I appreciate Mark’s comment, too, and share his hope, namely: “I can only hope that whatever innate kernel in us that speaks up for right and wrong does not shrink beyond our ability to hear it.
I nominate Pennagain for COTD
Yeah, meant to flag it last night. Great comment.
Thank you, slick. Sorry I didn’t see this the first time around; that is encouraging.
COTD
Pennagain – I am a musician, mostly classical, and I tend to think in musical terms. I love it when I encounter something non-musical that is “symphonic” in its scope. Your response to my post is positively Mahlerian and, like a Gustav Mahler symphony, it must be listened to many times with each hearing offering up new ideas, connections to old ideas, or even bringing to life something completely new.
Like another commenter, I’m going to re-read this and sit with it awhile. I also petition Jack to consider it for a COTD.

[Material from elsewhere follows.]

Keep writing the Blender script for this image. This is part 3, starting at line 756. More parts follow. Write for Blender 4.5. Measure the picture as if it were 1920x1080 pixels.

Thank you for taking my little tune and expanding it far past anything I’ve considered. The whole question of social disconnection is important to me, but as something of a “Big Picture” guy, I’ve missed a good deal of the detail you’ve so generously supplied. There is much here that I must now take into account as I continue to wrestle with the question.
“symphony” leaves me breathless, Mark. And thank you so very much for setting my creaky writing mode in motion — it’s usually just Jack who can do that. I take credit only for creating a patchwork piece out of what Max Morath calls “a ragtime life”. As I edge up to 80 I am more and more surprised at what new connections my brain makes out of old experience.
And thank you for being a musician. The world is in great need of you.
p.s. see under Lucky’s comment for my apology for the tardy response. It’s not a “ten” but it will have to do.